--- start of COLLECTED DATA ---
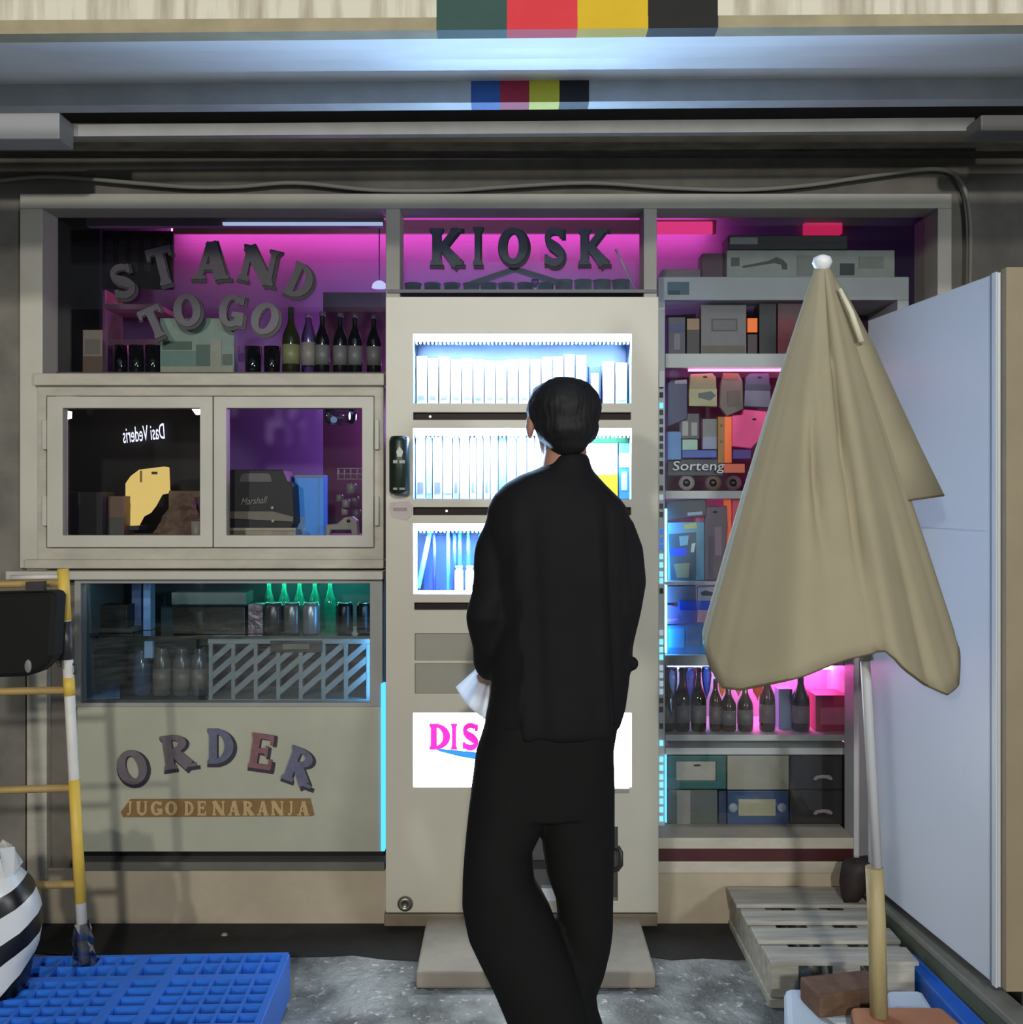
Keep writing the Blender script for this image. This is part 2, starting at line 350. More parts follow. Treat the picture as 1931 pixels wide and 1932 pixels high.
part('end_bracket', beam_mb(1852, 2400, 216, 216, 246, 246, 3.0, .1), M('bracket_dim', (110, 110, 112), .5), rb, bevel=.004)
struct('ceiling_soffit', MB().box(-4, 4, 2.0, 3.43, 2.72, 2.78), soffit_m, label='dark soffit over the kiosk front')
struct('trim_ledge', MB().box(-4, 4, 3.36, 3.43, Z(285, 3.36), Z(268, 3.36)), M('ledge_concrete', (84, 82, 76), .9, .5, 9, .5, stretch=(1, 4, 4)), label='rough concrete ledge')
cab = [(-60, 350), (0, 340), (100, 333), (250, 345), (360, 353), (450, 352), (560, 345), (700, 358), (850, 359), (960, 352), (1110, 345), (1260, 354), (1400, 358), (1520, 350), (1620, 336), (1740, 320), (1790, 323), (1815, 345), (1828, 390), (1832, 460), (1830, 560)]
def smooth_path(pts, k=5):
    out = []
    for i in range(len(pts) - 1):
        p0, p1, p2, p3 = [Vector(pts[max(0, min(len(pts) - 1, i + d))]) for d in (-1, 0, 1, 2)]
        for j in range(k):
            t = j / k; out.append(.5 * ((2 * p1) + (-p0 + p2) * t + (2 * p0 - 5 * p1 + 4 * p2 - p3) * t * t + (-p0 + 3 * p1 - 3 * p2 + p3) * t ** 3))
    out.append(Vector(pts[-1])); return out
cabm = MB().tube(smooth_path([P(x, y, 3.4) for x, y in cab]), .0075, 8)
single('cable', cabm, M('cable_grey', (134, 132, 124), .6), 'grey cable sagging along the wall above the kiosk', 'cable')

# ------------------------------------------------------------------ kiosk frame
FD = .12
kf = thing('trim_1', 'cream painted timber frame of the kiosk front', 'frame', P(916, 1070, YW)); kf['kind'] = 'structure'; del kf['category']
part('top_rail', MB().fbox(37, 365, 1797, 393, YW, FD), cream, kf, bevel=.003)
part('jamb', MB().fbox(37, 393, 80, 1072, YW, FD), cream, kf, bevel=.003)
part('jamb', MB().fbox(1770, 393, 1797, 1690, YW, FD + .08), cream, kf, bevel=.003)
part('mullion', MB().fbox(728, 393, 755, 562, YW, FD), cream, kf, bevel=.003)
part('mullion', MB().fbox(1215, 393, 1240, 562, YW, FD), cream, kf, bevel=.003)
part('post', MB().fbox(50, 1072, 88, 1660, YW, .1), cream2, kf, bevel=.003)
part('filler_board', MB().fbox(88, 1094, 150, 1642, YW + .03, .02), M('filler_grey', (108, 102, 92), .7, .3, 6), kf)
part('post', MB().fbox(1612, 960, 1650, 1655, YW, .1), M('white_post', (190, 192, 196), .5, .1, 5), kf, bevel=.003)
# window panes in the three openings above
for i, (a, bb, c, d) in enumerate([(80, 393, 728, 704), (755, 393, 1215, 562), (1240, 393, 1772, 1566)]):
    o = MB().fbox(a, bb, c, d, YW + FD - .012, .006)
    struct('window_%d' % (i + 1), o, pane, label=['glass pane above the serving hatch', 'glass transom pane above the dispenser', 'tall glass pane in front of the shelves'][i])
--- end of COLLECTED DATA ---
**GOAL OF THE EXERCISE**
Without the pictures, write out all of the material exactly.

**SOLUTION FOR THIS TASK**
Keep writing the Blender script for this image. This is part 2, starting at line 350. More parts follow. Treat the picture as 1931 pixels wide and 1932 pixels high.
part('end_bracket', beam_mb(1852, 2400, 216, 216, 246, 246, 3.0, .1), M('bracket_dim', (110, 110, 112), .5), rb, bevel=.004)
struct('ceiling_soffit', MB().box(-4, 4, 2.0, 3.43, 2.72, 2.78), soffit_m, label='dark soffit over the kiosk front')
struct('trim_ledge', MB().box(-4, 4, 3.36, 3.43, Z(285, 3.36), Z(268, 3.36)), M('ledge_concrete', (84, 82, 76), .9, .5, 9, .5, stretch=(1, 4, 4)), label='rough concrete ledge')
cab = [(-60, 350), (0, 340), (100, 333), (250, 345), (360, 353), (450, 352), (560, 345), (700, 358), (850, 359), (960, 352), (1110, 345), (1260, 354), (1400, 358), (1520, 350), (1620, 336), (1740, 320), (1790, 323), (1815, 345), (1828, 390), (1832, 460), (1830, 560)]
def smooth_path(pts, k=5):
    out = []
    for i in range(len(pts) - 1):
        p0, p1, p2, p3 = [Vector(pts[max(0, min(len(pts) - 1, i + d))]) for d in (-1, 0, 1, 2)]
        for j in range(k):
            t = j / k; out.append(.5 * ((2 * p1) + (-p0 + p2) * t + (2 * p0 - 5 * p1 + 4 * p2 - p3) * t * t + (-p0 + 3 * p1 - 3 * p2 + p3) * t ** 3))
    out.append(Vector(pts[-1])); return out
cabm = MB().tube(smooth_path([P(x, y, 3.4) for x, y in cab]), .0075, 8)
single('cable', cabm, M('cable_grey', (134, 132, 124), .6), 'grey cable sagging along the wall above the kiosk', 'cable')

# ------------------------------------------------------------------ kiosk frame
FD = .12
kf = thing('trim_1', 'cream painted timber frame of the kiosk front', 'frame', P(916, 1070, YW)); kf['kind'] = 'structure'; del kf['category']
part('top_rail', MB().fbox(37, 365, 1797, 393, YW, FD), cream, kf, bevel=.003)
part('jamb', MB().fbox(37, 393, 80, 1072, YW, FD), cream, kf, bevel=.003)
part('jamb', MB().fbox(1770, 393, 1797, 1690, YW, FD + .08), cream, kf, bevel=.003)
part('mullion', MB().fbox(728, 393, 755, 562, YW, FD), cream, kf, bevel=.003)
part('mullion', MB().fbox(1215, 393, 1240, 562, YW, FD), cream, kf, bevel=.003)
part('post', MB().fbox(50, 1072, 88, 1660, YW, .1), cream2, kf, bevel=.003)
part('filler_board', MB().fbox(88, 1094, 150, 1642, YW + .03, .02), M('filler_grey', (108, 102, 92), .7, .3, 6), kf)
part('post', MB().fbox(1612, 960, 1650, 1655, YW, .1), M('white_post', (190, 192, 196), .5, .1, 5), kf, bevel=.003)
# window panes in the three openings above
for i, (a, bb, c, d) in enumerate([(80, 393, 728, 704), (755, 393, 1215, 562), (1240, 393, 1772, 1566)]):
    o = MB().fbox(a, bb, c, d, YW + FD - .012, .006)
    struct('window_%d' % (i + 1), o, pane, label=['glass pane above the serving hatch', 'glass transom pane above the dispenser', 'tall glass pane in front of the shelves'][i])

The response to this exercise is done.